11. Ceza Dairesi 2016/11965 E. , 2019/1481 K.
"İçtihat Metni"MAHKEMESİ :Asliye Ceza Mahkemesi
SUÇ : Vergi Usul Kanununa Muhalefet
HÜKÜM : a)Sanık ... hakkında 2010, 2011 ve 2012 takvim yıllarında sahte fatura kullanmak suçundan: Mahkumiyet
b)Sanık ... hakkında ise 2011 takvim yılında sahte fatura kullanmak suçundan: Beraat
c)2010 ve 2012 takvim yıllarında sahte fatura kullanmak suçlarından: Mahkumiyet
I- Sanık ... hakkında 2010, 2011 ve 2012 takvim yıllarında sahte fatura kullanmak suçlarından verilen mahkumiyet kararları ile sanık ... hakkında ise 2011 takvim yılında sahte fatura kullanmak suçundan verilen beraat kararına yönelik sanık ... müdafii ile katılan vekilinin temyiz itirazlarının incelenmesinde:
Tekerrüre esas geçmiş hükümlülüğü bulunan sanık ... hakkında, 2010 ve 2011 takvim yıllarına ilişkin hükümlerde 5237 sayılı TCK’nin 58. maddesinin uygulanmaması isabetsizliği aleyhe temyiz bulunmadığından bozma sebebi yapılmamış, TCK"nin 53. maddesinin Anayasa Mahkemesinin 08.10.2015 gün 2014/140 Esas, 2015/85 sayılı iptal kararı ile birlikte infaz aşamasında yeniden değerlendirilmesi mümkün görülmüştür.

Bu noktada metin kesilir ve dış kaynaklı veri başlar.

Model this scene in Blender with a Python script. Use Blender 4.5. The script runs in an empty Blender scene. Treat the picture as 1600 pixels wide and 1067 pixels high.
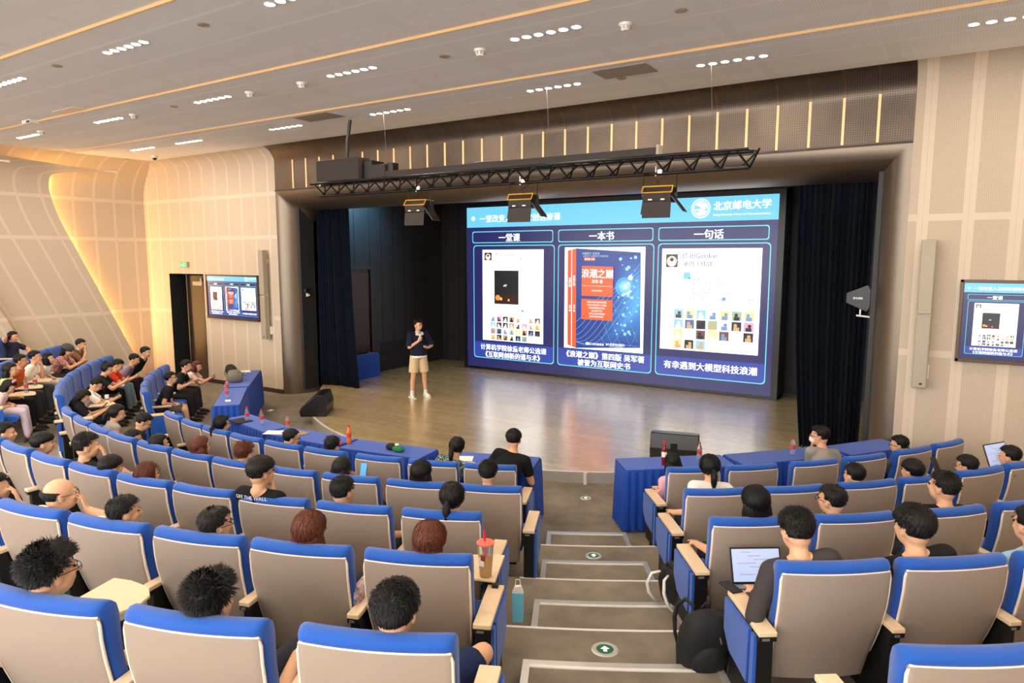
import bpy, math, random
import numpy as np
from mathutils import Vector, Matrix, Quaternion
R = math.radians
scene = bpy.context.scene
COL = scene.collection

# ------------------------------------------------------------------ camera, world, exposure
cam_data = bpy.data.cameras.new('camera'); cam_data.sensor_width = 36.0
cam_data.lens = 1067 / 1600 * 36.0; cam_data.clip_end = 200
cam = bpy.data.objects.new('camera', cam_data); COL.objects.link(cam)
cam.location = (0, 0, 3.26); cam.rotation_euler = (R(90 - 7.13), 0, R(32.39))
scene.camera = cam
scene.view_settings.view_transform = 'Standard'; scene.view_settings.look = 'None'
scene.view_settings.gamma = 1.0; scene.view_settings.use_curve_mapping = False
scene.view_settings.exposure = 0.12
w = bpy.data.worlds.new('world'); scene.world = w; w.use_nodes = True
w.node_tree.nodes['Background'].inputs[0].default_value = (1.0, 0.975, 0.95, 1)
w.node_tree.nodes['Background'].inputs[1].default_value = 7.6
LAMP = 250.0      # emission of the recessed ceiling lamps
COVE = 150.0       # emission of the hidden warm strips behind the slanted wall panels

# ------------------------------------------------------------------ geometry helpers
def lin(c):
    return tuple(((x / 255) / 12.92 if x / 255 <= .04045 else ((x / 255 + .055) / 1.055) ** 2.4) for x in c)
def V(*a): return np.array(a, float)
def unit(v):
    v = np.array(v, float); n = np.linalg.norm(v); return v / n if n > 1e-9 else V(0, 0, 1)
def basis(d, upv=(0, 0, 1)):
    d = unit(d); u = np.array(upv, float)
    if abs(d @ u) > .98: u = V(1, 0, 0) if abs(d[0]) < .9 else V(0, 1, 0)
    s = unit(np.cross(d, u)); t = np.cross(s, d); return s, d, t
_ico = {}
def ico(n):
    if n not in _ico:
        import bmesh
        b = bmesh.new(); bmesh.ops.create_icosphere(b, subdivisions=n, radius=1)
        b.verts.ensure_lookup_table()
        _ico[n] = (np.array([v.co[:] for v in b.verts]), [[v.index for v in f.verts] for f in b.faces]); b.free()
    return _ico[n]
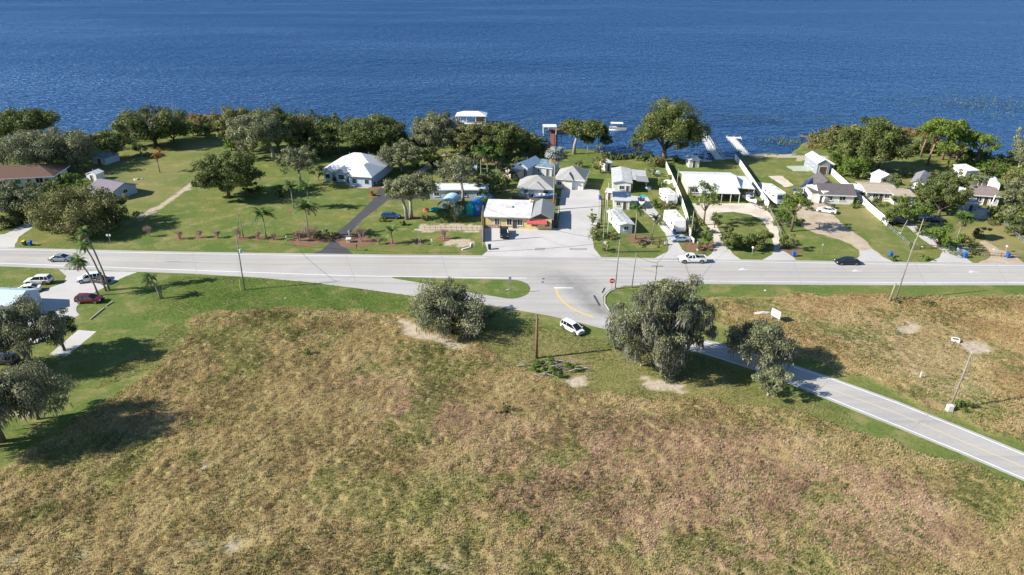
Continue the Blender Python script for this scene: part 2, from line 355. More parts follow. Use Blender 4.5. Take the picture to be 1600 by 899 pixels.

Sanık ... hakkında toplanan deliller karar yerinde incelenip sanığın suçlarının sübutu kabul, oluşa ve soruşturma sonuçlarına uygun şekilde vasfı tayin, cezaları artırıcı ve azaltıcı nedenlerin nitelik ile derecesi takdir kılınmış, savunması inandırıcı gerekçelerle reddedilmiş, sanık ... hakkında ise elde edilen delillerin hükümlülüğe yeter nitelik ile derecede bulunmadığı mahkemece dosya içeriğine uygun gerekçeleri gösterilerek kabul ve takdir kılınmış, incelenen dosyaya göre verilen hükümlerde bir isabetsizlik görülmemiş olduğundan, sanık ... müdafii ve katılan vekilinin yerinde görülmeyen temyiz itirazlarının reddiyle hükümlerin istem gibi ONANMASINA,
II- Sanık ... hakkında 2010 ve 2012 takvim yıllarında sahte fatura kullanmak suçlarından verilen mahkumiyet kararlarına yönelik sanık müdafinin temyiz itirazlarının incelenmesine gelince:
1-Sanığın 2010 ve 2011 takvim yıllarında sahte fatura kullandığı kabul edilerek mahkumiyet kararları verilmiş ise de, sanığın savunmasında, suçlamayı kabul etmediğini, yakını olan diğer sanığın isteği üzerine güvenerek mükellefiyet tesis ettirdiğini, işler ile diğer sanığın ilgilendiğini, vekaletname verdiğini, sahte fatura kullanmak suçu ile bir ilgisinin olmadığını ve 2012 yılında Defterdarlık tarafından çağrılması üzerine olaydan haberdar olduğunu ifade etmesi karşısında, gerçeğin kuşkuya yer vermeyecek şekilde belirlenmesi bakımından, faturaları düzenleyen şirket yetkilileri dinlenilerek faturaları kime ve hangi hukuki ilişkiye dayanarak verdikleri ve bunlarla ilgili belgeler olup olmadığı, sanığı tanıyıp tanımadıkları sorulup, gerekli görüldüğünde, faturalardaki imzanın sanığın eli ürünü olup olmadığı hususunda bilirkişi incelemesi yaptırılması ve toplanan deliller birlikte değerlendirilerek sonucuna göre sanığın hukuki durumunun takdir ve tayini gerekirken, eksik araştırma ile yazılı şekilde hükümler kurulması,
2-Kabul ve uygulamaya göre de; 5237 sayılı TCK’nin 53. maddesine ilişkin uygulamanın Anayasa Mahkemesinin 08.10.2015 gün 2014/140 Esas, 2015/85 sayılı iptal kararı ile birlikte yeniden değerlendirilmesinde zorunluluk bulunması,
Bozmayı gerektirmiş, sanık müdafiinin temyiz itirazları bu itibarla yerinde görülmüş olduğundan, hükümlerin bu sebeplerden dolayı 5320 sayılı Yasanın 8/1. maddesi gereğince uygulanması gereken 1412 sayılı CMUK"nın 321. maddesi uyarınca BOZULMASINA, 14.02.2019 tarihinde oy birliği ile karar verildi.